Maine Gov. Paul LePage made welfare reform a key issue in his 2014 reelection campaign, but the reform that has made the biggest impact in the state took effect before Gov. LePage’s re-election.
In July 2014, Gov. LePage announced that Maine would no longer seek a federal waiver that allowed some able-bodied adults to receive food stamps without meeting minimum work requirements. That means those who receive food stamps in Maine have to work 20 hours a week, volunteer at a community agency or enroll in a vocational program, the Portland Press Herald reports:

(The Maine Department of Health and Human Services) has identified 12,000 current recipients in Maine who fit that definition. They represent about 5 percent of all food stamp recipients and collectively receive about $15 million per year in benefits, or about 4.4 percent of all food stamp dollars that come to Maine. It’s not known how many of these would fail to satisfy the work requirement.

By April 2015, Maine had seen a “dramatic drop” in able-bodied adults on food stamps. In the first four months of 2015, the number of able-bodied adults on food stamps in the state had dropped 70%, from 12,000 to 2,680.
Still, the claim that Maine welfare reform has led to a “nearly 80% reduction in welfare” isn’t true. It led to a 70% reduction in able-bodied adults who receive food stamps — who made up about 5% of all food stamp recipients before the reform took effect.
So, a claim making its way around the blogosphere that Maine has seen an 80% reduction in welfare recipients is false.
And a number of Maine’s welfare reforms sited in these blog posts have only been in effect for months, so their impact isn’t yet known.
In April 2015, for example, Maine started drug screening some recipients of the Temporary Assistance for Needy Family program (commonly known as TANF) who had criminal records. By June 2015, just 15 recipients had drug screenings scheduled. Thirteen didn’t show up, and one failed the drug test, the Associated Press reports.
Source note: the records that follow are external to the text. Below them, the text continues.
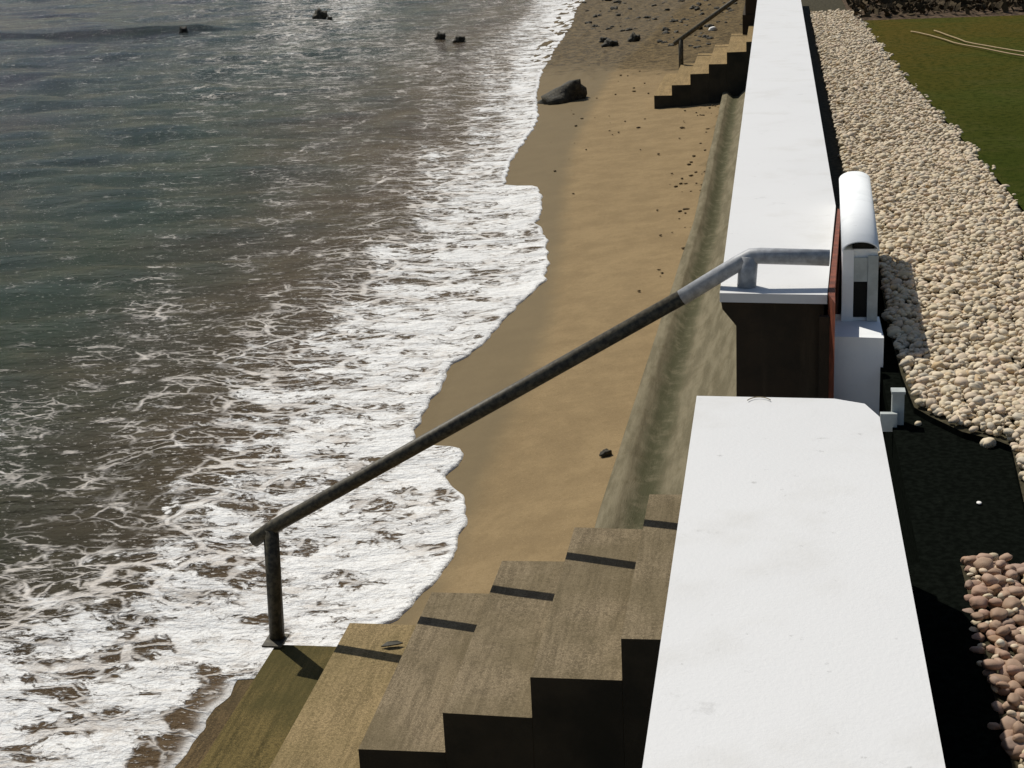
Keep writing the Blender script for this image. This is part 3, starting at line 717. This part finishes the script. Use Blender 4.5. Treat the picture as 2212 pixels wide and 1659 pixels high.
def spill_test(X, Y):
    e = np.interp(X, epx[5:], epy[5:]); d = e-Y
    return (X > .60) & (d > -.01) & (rng.random(X.shape) < np.exp(-np.maximum(d, 0)/.02)*.6) & (d < .06)
def spill_near(X, Y):
    d = np.maximum(Y-near_y, strip_x-X)
    return (d > -.01) & (d < .2) & (X > strip_x-.10) & (rng.random(X.shape) < np.exp(-np.maximum(d, 0)/.012)*.6) & (d < .035)
Ps1 = scatter(.58, 1.3, 5.3, 7.6, .042, spill_test, [(-.036, 1)]); Ps2 = scatter(.5, 1.7, 3.0, 5.4, .044, spill_near, [(-.010, 1)])
Ps2[:, 2] = np.where(Ps2[:, 1] > near_y, Ps2[:, 2]-.026, Ps2[:, 2])
Pm = np.concatenate([Pm, Ps1]); Pn = np.concatenate([Pn, Ps2])
allP = np.concatenate([Pm, Pn]); isn = np.concatenate([np.zeros(len(Pm), bool), np.ones(len(Pn), bool)])
allP[:, 2] += GZ
n_ = len(allP); rad = .0175*np.exp(rng.normal(0, .30, n_)); rad = np.minimum(rad, .034); rad[isn] *= 1.14
asp = np.stack([rng.uniform(.95, 1.3, n_), rng.uniform(.72, 1.0, n_), rng.uniform(.52, .78, n_)], 1)
rz = rng.random(n_)*6.283; tx = rng.normal(0, .28, n_); ty = rng.normal(0, .28, n_)
tone = rng.random(n_); var = rng.integers(0, 10, n_)
px_, py_, pd_ = proj(allP)
inv = (px_ > -5) & (px_ < IW+5) & (py_ > -5) & (py_ < IH+5) & (pd_ > 0)
score = np.where(inv, rad/pd_, 0); top = np.argsort(-score)[:300]; sel = np.zeros(n_, bool); sel[top] = True
def rotm(i):
    return Matrix.Rotation(rz[i], 3, 'Z')@Matrix.Rotation(tx[i], 3, 'X')@Matrix.Rotation(ty[i], 3, 'Y')
pm = [arr_mesh('pebble', HIGH[i], Fh, M_PEB, True) for i in range(10)]
pmp = [arr_mesh('pebble', HIGH[i], Fh, M_PINK, True) for i in range(10)]
for i in np.nonzero(sel)[0]:
    o = bpy.data.objects.new('pebble', (pmp if isn[i] else pm)[var[i]]); COL.objects.link(o)
    o.matrix_world = Matrix.Translation(allP[i])@rotm(i).to_4x4()@Matrix.Diagonal((*(asp[i]*rad[i]), 1))
    if isn[i]: tag(o, 'rounded pinkish beige pebble in the near patch right of the white wall', 'pebble', 'pebbles of the near patch')
    else: tag(o, 'rounded cream pebble at the near end of the long gravel strip', 'pebble', 'pebbles at the near end of the strip')
rest = np.nonzero(~sel)[0]
VV = np.empty((len(rest)*len(Vl), 3), np.float32); FF = np.empty((len(rest)*len(Fl), 3), np.int32); TT = np.repeat(tone[rest], len(Vl))
for j, i in enumerate(rest):
    m_ = np.array(rotm(i))@np.diag(asp[i]*rad[i])
    VV[j*len(Vl):(j+1)*len(Vl)] = LOW[var[i]]@m_.T+allP[i]
    FF[j*len(Fl):(j+1)*len(Fl)] = Fl+j*len(Vl)
tag(link('pebbles', arr_mesh('pebbles', VV, FF, M_PEBS, True, {'tone': TT})), 'long strip of cream pebbles between wall and lawn', 'pebbles', kind='stuff')

# ------------------------------------------------------------------ rocks and small things
RK = []
for i in range(6):
    V = lump(Vh, i+40, .55, 1.4); V = V*(1+.06*rng.standard_normal((len(V), 1)))
    RK.append(arr_mesh('rock', V, Fh, M_ROCK, False))
def rock(p, sx, sy_, sz, label, group=None, v=None, rot=None, sink=.25):
    o = bpy.data.objects.new('rock', RK[random.randrange(6) if v is None else v]); COL.objects.link(o)
    o.location = (float(p[0]), float(p[1]), float(p[2])+sz*(1-2*sink)*.5); o.scale = (sx, sy_, sz); o.rotation_euler = (random.uniform(-.2, .2), random.uniform(-.2, .2), random.uniform(0, 6.28) if rot is None else rot)
    return tag(o, label, 'rock', group)
def sz_at(px, py, z=None):
    p = at(px, py, .1)
    for _ in range(4):
        zz = max(0.0, float(sand_z(np.array(p[0]), np.array(p[1])))) if z is None else z
        p = at(px, py, zz)
    return p
# boulder at the edge of the foam: tall right end, low left tail
V = lump(Vh, 77, .35, 1.3)
t_ = (V[:, 0]+1)/2; V[:, 2] = np.where(V[:, 2] > 0, V[:, 2]*(.30+.85*np.clip(t_*1.2, 0, 1)**1.3), V[:, 2]*.4); V *= (1+.05*rng.standard_normal((len(V), 1)))
p = sz_at(1207, 222)
o = link('boulder', arr_mesh('boulder', V, Fh, M_ROCK, False)); o.location = (float(p[0]), float(p[1])+.25, float(p[2])-.02); o.scale = (.47, .36, .40); o.rotation_euler = (0, 0, .15)
tag(o, 'dark jagged boulder with a low tail at the edge of the foam', 'boulder')
for (px, py, w_, h_, lab, rt_) in [(692, 38, 17, 9, 'largest dark rock breaking the waves near the top edge', .3), (396, 69, 11, 6, 'small dark rock at the end of the dark swell in the sea', 0), (951, 83, 13, 7, 'left rock of the pair standing in the foamy shallows', 0), (992, 89, 15, 6, 'right rock of the pair standing in the foamy shallows', 0), (712, 43, 7, 4, 'tiny rock just right of the largest sea rock', 0),
                            (1318, 99, 19, 7, 'flat dark rock on the pale sand, larger of two', 0), (1303, 90, 11, 5, 'flat dark rock on the pale sand, smaller of two', 0), (1370, 88, 14, 8, 'brown rock at the edge of the stony ground', 0)]:
    p = sz_at(px, py+h_*.4); s_ = abs(p[1])/3300
    rock(p, w_*s_*.82, w_*s_*.7, h_*s_*1.5, lab, v=1, rot=rt_, sink=.15)
# stony ground near the top
k_ = 0
while k_ < 150:
    px = random.uniform(1262, 1640); py = random.uniform(-4, 112) if random.random() < .8 else random.uniform(112, 150)
    lim = 40+ (px-1262)*.22
    if py > lim+25 or (px > 1440 and py > 125) : continue
    if px > 1590-.5*py and py > 60: continue
    p = sz_at(px, py); s_ = p[1]/3400
    if p[0] > -.9 and p[1] < 29.4: continue
    if t2[0][0]-.15 < p[0] and Y2-.1 < p[1] < Y2+3.0: continue
    w_ = random.choice([3, 3, 4, 4, 5, 6, 7, 9])
    rock(p, w_*s_, w_*s_*.8, w_*s_*random.uniform(.45, .75), 'brown stone lying on the stony ground below the far steps', 'stones scattered on the far beach'); k_ += 1
# sparse specks of weed along the wall foot and beach
n_ = 110; C_ = []
for i in range(n_):
    if random.random() < .5:
        y = 14+13*random.random()**.6; x = float(Xf(y))-abs(random.gauss(0, .28))-.02
    else:
        y = random.uniform(20, 40); x = random.uniform(-3.6, -1.0)
    z = float(sand_z(np.array(x), np.array(y)))+.015; r_s = random.uniform(.006, .024)
    C_.append((x, y, z, r_s))
Vv, Fv = ico(1); VV = []; FF = []
for j, (x, y, z, r_s) in enumerate(C_):
    q = Vv*np.array([r_s*random.uniform(1, 2.2), r_s, r_s*.6]); a_ = random.uniform(0, 6.28)
    Rm = np.array([[math.cos(a_), -math.sin(a_), 0], [math.sin(a_), math.cos(a_), 0], [0, 0, 1]])
    VV.append(q@Rm.T+np.array([x, y, z])); FF.append(Fv+j*len(Vv))
tag(link('seaweed_scraps', arr_mesh('seaweed_scraps', np.concatenate(VV), np.concatenate(FF), M_WEED)), 'brown specks of dry seaweed strewn along the sand', 'seaweed', kind='stuff')
# stone with a stalk on the sand by the apron
p = sz_at(1310, 984)
o = rock(p, .042, .030, .030, 'small brown stone alone on the sand beside the apron', v=2, rot=.4, sink=.1)
p = sz_at(1540, 68); 
o = link('scrap', arr_mesh('scrap', lump(Vl, 90, .5), Fl, M_SCRAP)); o.location = (float(p[0]), float(p[1]), float(p[2])+.05); o.scale = (.10, .08, .07)
tag(o, 'small white scrap lying on the stony ground by the far steps', 'litter')
# leaf on the second step
tz = tr[3][2]
p = at(846, 1393, tz+.012); bm = bmesh.new()
L_ = [(-.055, 0, .0), (-.02, .020, .012), (.03, .018, .014), (.06, 0, .006), (.03, -.016, .010), (-.02, -.018, .008)]
up_ = [bm.verts.new(v) for v in L_]; lo_ = [bm.verts.new((v[0], v[1], v[2]-.006)) for v in L_]
bm.faces.new(up_); bm.faces.new(lo_[::-1])
for i in range(6): bm.faces.new((up_[i], lo_[i], lo_[(i+1) % 6], up_[(i+1) % 6]))
o = bm_obj('leaf', bm, M_LEAF); o.location = [float(v) for v in p]; o.rotation_euler = (0, 0, .3)
tag(o, 'dark curled leaf lying on a lower step', 'leaf')
# twigs
p = at(1640, 866, ZN+.006); P = [Vector((float(p[0])+.045*math.cos(t_), float(p[1])+.07*math.sin(t_)-.03, float(p[2]))) for t_ in np.linspace(.6, 2.6, 10)]
tag(bm_obj('twig', tube(P, .0016, 6), M_STRAW), 'hair thin curved twig on the far end of the near white wall', 'twig')
p = at(768, 1632, tr[4][2]-RI+.01); P = [Vector((float(p[0])-.03, YN+.04, tr[3][2]+.012)), Vector((float(p[0])+.0, YN+.035, tr[3][2]+.014)), Vector((float(p[0])+.03, YN+.05, tr[3][2]+.012))]
p = at(2115, 1086, PF+.006)
o = link('petal', arr_mesh('petal', Vl*np.array([.010, .014, .004]), Fl, M_SCRAP, True)); o.location = [float(v) for v in p]
tag(o, 'tiny pale petal on the black path', 'petal')
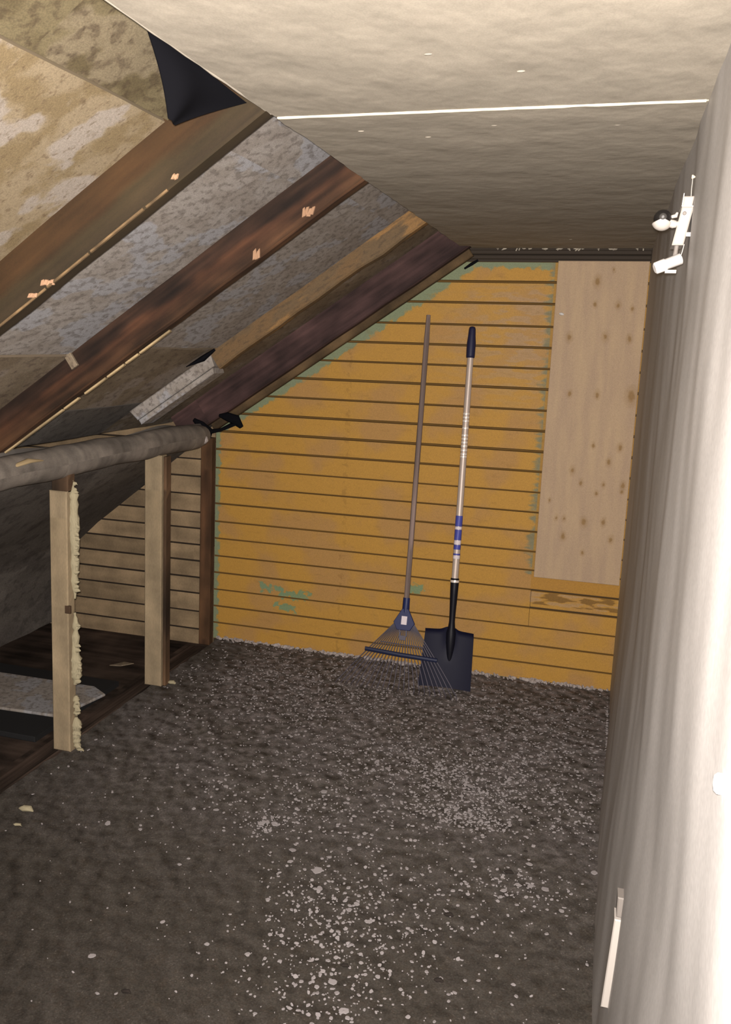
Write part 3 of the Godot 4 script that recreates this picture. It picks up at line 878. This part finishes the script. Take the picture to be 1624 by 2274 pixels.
# ---------------------------------------------------------------- tools
func rake() -> void:
	var r := thing("leaf_rake", "leaf rake with wooden handle and blue head leaning on the yellow wall", "rake")
	var top := Vector3(-0.881, 1.573, 0.020)
	var low := Vector3(-0.861, 0.365, 0.272)
	var st := begin()
	var ps := []; var rs := []
	for i in 13:
		ps.append(top.lerp(low, i / 12.0)); rs.append(0.0115 if i else 0.009)
	tube(st, ps, rs, 14)
	put("handle", done(st), M.rake_wood, r)
	st = begin()
	tube(st, [Vector3(-0.8615, 0.385, 0.268), Vector3(-0.8605, 0.33, 0.279), Vector3(-0.860, 0.305, 0.284)], [0.0145, 0.0155, 0.012], 14)
	put("ferrule", done(st), M.blue, r)
	# head plate: a small blue fan
	st = begin()
	var axis := (Vector3(-0.865, 0.0, 0.348) - Vector3(-0.860, 0.33, 0.279)).normalized()
	var nrm := Vector3(1, 0, 0).cross(axis).normalized()
	if nrm.z < 0: nrm = -nrm
	var f := Transform3D(Basis(Vector3(1, 0, 0), -axis, nrm), Vector3(-0.860, 0.33, 0.279))
	prism(st, f, PackedVector2Array([Vector2(-0.028, -0.082), Vector2(0.028, -0.082), Vector2(0.046, -0.05), Vector2(0.013, 0.01), Vector2(-0.013, 0.01), Vector2(-0.046, -0.05)]), 0.004, 0.014, 0.002)
	put("head_plate", done(st), M.blue, r)
	st = begin()
	prism(st, f, rect(-0.012, -0.058, 0.012, -0.022), 0.0142, 0.0150, 0.0002)
	put("label_plate", done(st), M.label_white, r)
	st = begin()
	prism(st, f, rect(-0.016, -0.125, 0.014, -0.105), 0.004, 0.007, 0.0005)
	prism(st, f, rect(-0.018, -0.108, -0.012, -0.080), 0.004, 0.007, 0.0005)
	prism(st, f, rect(0.010, -0.108, 0.016, -0.080), 0.004, 0.007, 0.0005)
	put("spring_clip", done(st), M.tine, r)
	var n := 24
	for i in n:
		var t := lerpf(-1.0, 1.0, i / float(n - 1))
		var pts := []
		for k in 7:
			var s := k / 6.0
			var y := lerpf(0.29, 0.022, s)
			var half := lerpf(0.030, 0.248, s) * (1.0 + 0.10 * s * (1.0 - s))
			var z := lerpf(0.287, 0.345, s) + 0.006 * absf(t) * s
			pts.append(Vector3(-0.860 - 0.010 * s + t * half, y, z))
		var last: Vector3 = pts[6]
		pts.append(last + Vector3(t * 0.012, -0.014, 0.010))
		pts.append(last + Vector3(t * 0.014, -0.0195, 0.028))
		st = begin()
		tube(st, pts, [0.0022, 0.0022, 0.0022, 0.0021, 0.002, 0.002, 0.0019, 0.0018, 0.0014], 6, 0.7)
		put("tine", done(st), M.tine, r)
	st = begin()
	tube(st, [Vector3(-1.018, 0.158, 0.330), Vector3(-0.861, 0.151, 0.334), Vector3(-0.705, 0.147, 0.332)], [0.0095, 0.0105, 0.0095], 10, 0.75, Vector3(0, 0, 1))
	put("brace_bar", done(st), M.blue_bar, r)
	st = begin()
	tube(st, [Vector3(-0.955, 0.194, 0.316), Vector3(-0.860, 0.192, 0.318), Vector3(-0.765, 0.190, 0.316)], [0.0022, 0.0022, 0.0022], 8)
	put("spread_rod", done(st), M.tine, r)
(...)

In June 2015, Gov. LePage said Maine would move forward with a plan to cut off general assistance benefits to illegal aliens and undocumented immigrants. DHHS Commissioner Mary Mayhew estimated the plan would affect about 1,000 people and would save the state about $1 million a year, the Portland Press Herald reports.
So those welfare reforms may reduce the number of beneficiaries in the state at some point, but they haven’t been around long enough to make a difference.